(Scene script records)
>> START

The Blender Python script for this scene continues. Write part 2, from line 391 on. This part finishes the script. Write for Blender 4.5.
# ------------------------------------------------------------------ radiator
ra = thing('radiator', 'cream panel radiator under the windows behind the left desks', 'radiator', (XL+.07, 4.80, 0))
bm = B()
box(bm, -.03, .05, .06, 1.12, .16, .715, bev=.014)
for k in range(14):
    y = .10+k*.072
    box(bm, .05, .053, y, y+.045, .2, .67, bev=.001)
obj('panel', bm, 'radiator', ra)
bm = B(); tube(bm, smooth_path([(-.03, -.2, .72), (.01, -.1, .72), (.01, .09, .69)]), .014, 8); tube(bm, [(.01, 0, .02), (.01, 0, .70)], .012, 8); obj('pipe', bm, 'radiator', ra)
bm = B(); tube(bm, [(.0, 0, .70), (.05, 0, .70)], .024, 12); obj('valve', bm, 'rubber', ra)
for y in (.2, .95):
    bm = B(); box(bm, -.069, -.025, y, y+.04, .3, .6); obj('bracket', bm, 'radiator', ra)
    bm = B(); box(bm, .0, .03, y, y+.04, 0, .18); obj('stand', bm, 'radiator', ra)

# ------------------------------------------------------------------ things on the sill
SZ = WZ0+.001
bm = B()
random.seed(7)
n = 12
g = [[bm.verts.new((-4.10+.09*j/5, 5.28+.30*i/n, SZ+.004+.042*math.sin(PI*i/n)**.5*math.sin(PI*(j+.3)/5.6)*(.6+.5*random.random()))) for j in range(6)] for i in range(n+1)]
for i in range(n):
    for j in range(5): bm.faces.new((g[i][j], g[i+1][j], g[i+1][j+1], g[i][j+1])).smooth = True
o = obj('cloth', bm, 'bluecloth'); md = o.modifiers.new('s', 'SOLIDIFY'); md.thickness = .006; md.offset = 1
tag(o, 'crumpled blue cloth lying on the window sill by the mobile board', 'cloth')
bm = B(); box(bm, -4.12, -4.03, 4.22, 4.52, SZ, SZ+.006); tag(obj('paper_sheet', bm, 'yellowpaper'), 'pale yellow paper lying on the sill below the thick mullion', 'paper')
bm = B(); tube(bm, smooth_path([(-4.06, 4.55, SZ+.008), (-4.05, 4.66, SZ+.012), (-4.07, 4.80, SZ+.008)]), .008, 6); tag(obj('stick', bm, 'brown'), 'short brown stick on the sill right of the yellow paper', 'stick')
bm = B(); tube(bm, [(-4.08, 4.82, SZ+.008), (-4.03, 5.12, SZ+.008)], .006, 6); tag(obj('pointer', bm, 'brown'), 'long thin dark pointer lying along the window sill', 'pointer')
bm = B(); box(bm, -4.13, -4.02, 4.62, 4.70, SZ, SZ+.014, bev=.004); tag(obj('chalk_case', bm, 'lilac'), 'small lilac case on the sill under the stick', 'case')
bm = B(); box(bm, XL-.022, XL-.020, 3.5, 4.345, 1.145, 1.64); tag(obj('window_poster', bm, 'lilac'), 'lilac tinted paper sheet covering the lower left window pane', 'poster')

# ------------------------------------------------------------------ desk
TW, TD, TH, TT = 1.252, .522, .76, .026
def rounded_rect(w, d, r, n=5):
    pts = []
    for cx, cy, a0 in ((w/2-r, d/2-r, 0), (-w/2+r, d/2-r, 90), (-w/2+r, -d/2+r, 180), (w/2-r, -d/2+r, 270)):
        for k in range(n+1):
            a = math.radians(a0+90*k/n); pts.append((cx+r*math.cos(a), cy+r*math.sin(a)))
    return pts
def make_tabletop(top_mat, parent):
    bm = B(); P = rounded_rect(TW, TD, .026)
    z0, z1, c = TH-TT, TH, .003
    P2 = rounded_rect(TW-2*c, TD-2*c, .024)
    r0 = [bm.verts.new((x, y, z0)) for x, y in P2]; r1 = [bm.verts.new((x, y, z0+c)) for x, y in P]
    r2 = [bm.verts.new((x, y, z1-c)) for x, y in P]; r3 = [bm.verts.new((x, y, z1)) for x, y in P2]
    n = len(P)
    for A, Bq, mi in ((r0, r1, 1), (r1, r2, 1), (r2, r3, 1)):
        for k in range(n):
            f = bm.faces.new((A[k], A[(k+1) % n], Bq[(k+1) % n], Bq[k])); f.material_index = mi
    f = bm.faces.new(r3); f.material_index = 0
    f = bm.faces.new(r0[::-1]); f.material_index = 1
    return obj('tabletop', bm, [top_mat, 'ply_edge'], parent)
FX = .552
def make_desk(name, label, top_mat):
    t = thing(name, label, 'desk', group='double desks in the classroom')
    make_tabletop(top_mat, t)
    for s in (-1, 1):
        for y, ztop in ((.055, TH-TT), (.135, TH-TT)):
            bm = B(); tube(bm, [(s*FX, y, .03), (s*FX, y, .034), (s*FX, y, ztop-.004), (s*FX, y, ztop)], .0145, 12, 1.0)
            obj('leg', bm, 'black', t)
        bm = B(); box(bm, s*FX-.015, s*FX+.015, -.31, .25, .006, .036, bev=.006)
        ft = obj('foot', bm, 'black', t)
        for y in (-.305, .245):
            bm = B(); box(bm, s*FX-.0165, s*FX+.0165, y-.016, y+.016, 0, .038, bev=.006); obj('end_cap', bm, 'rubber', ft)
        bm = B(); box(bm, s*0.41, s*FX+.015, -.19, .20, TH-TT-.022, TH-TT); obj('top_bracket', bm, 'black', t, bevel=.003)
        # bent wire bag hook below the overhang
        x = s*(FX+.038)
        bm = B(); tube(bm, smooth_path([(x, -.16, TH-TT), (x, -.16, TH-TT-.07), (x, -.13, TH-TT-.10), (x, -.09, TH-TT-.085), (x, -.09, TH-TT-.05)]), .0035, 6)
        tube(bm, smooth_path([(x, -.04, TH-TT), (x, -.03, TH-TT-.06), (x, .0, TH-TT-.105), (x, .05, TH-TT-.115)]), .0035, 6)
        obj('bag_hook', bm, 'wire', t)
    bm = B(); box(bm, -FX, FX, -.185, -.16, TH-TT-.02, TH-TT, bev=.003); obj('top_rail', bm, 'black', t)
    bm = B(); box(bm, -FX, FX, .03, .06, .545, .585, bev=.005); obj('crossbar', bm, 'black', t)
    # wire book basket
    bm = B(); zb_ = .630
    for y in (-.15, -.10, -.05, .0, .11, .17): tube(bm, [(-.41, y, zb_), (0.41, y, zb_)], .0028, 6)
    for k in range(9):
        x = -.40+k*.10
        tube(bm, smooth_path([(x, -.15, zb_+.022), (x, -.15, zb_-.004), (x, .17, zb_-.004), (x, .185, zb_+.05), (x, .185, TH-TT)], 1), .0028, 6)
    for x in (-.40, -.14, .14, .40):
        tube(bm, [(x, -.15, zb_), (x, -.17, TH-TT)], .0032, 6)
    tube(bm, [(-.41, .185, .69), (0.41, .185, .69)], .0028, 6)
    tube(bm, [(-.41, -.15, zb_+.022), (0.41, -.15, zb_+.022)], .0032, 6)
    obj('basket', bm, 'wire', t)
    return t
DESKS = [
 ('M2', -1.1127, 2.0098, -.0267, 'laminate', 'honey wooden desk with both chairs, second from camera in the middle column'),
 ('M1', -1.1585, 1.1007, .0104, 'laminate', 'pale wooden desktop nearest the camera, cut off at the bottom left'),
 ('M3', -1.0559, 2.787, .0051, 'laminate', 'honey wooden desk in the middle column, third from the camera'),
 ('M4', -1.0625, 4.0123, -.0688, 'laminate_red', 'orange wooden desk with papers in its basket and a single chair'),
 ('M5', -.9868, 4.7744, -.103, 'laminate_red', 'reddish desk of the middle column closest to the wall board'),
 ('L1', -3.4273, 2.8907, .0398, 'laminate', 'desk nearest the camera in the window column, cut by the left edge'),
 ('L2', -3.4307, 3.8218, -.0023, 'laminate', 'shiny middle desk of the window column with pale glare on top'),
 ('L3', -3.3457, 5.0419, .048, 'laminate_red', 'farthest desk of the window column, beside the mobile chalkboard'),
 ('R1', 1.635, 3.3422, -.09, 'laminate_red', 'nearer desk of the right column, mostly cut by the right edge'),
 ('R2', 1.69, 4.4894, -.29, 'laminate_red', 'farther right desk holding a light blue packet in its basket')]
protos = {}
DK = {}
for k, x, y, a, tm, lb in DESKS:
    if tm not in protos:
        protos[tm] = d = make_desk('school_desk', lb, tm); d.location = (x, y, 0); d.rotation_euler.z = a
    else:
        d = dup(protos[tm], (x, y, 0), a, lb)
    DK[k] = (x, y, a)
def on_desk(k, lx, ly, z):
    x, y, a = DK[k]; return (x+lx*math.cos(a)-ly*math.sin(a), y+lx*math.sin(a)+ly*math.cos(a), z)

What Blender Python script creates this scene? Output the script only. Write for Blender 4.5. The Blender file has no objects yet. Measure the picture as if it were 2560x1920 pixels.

>> END

▶ Your goal
Please reproduce exactly the lines from the first one of the records above through the line containing "bm = B(); box(bm, .0, .03, y, y+.04, 0, .18);", both included, and nothing else.

▶ Solution to the problem
The Blender Python script for this scene continues. Write part 2, from line 391 on. This part finishes the script. Write for Blender 4.5.
# ------------------------------------------------------------------ radiator
ra = thing('radiator', 'cream panel radiator under the windows behind the left desks', 'radiator', (XL+.07, 4.80, 0))
bm = B()
box(bm, -.03, .05, .06, 1.12, .16, .715, bev=.014)
for k in range(14):
    y = .10+k*.072
    box(bm, .05, .053, y, y+.045, .2, .67, bev=.001)
obj('panel', bm, 'radiator', ra)
bm = B(); tube(bm, smooth_path([(-.03, -.2, .72), (.01, -.1, .72), (.01, .09, .69)]), .014, 8); tube(bm, [(.01, 0, .02), (.01, 0, .70)], .012, 8); obj('pipe', bm, 'radiator', ra)
bm = B(); tube(bm, [(.0, 0, .70), (.05, 0, .70)], .024, 12); obj('valve', bm, 'rubber', ra)
for y in (.2, .95):
    bm = B(); box(bm, -.069, -.025, y, y+.04, .3, .6); obj('bracket', bm, 'radiator', ra)
    bm = B(); box(bm, .0, .03, y, y+.04, 0, .18); obj('stand', bm, 'radiator', ra)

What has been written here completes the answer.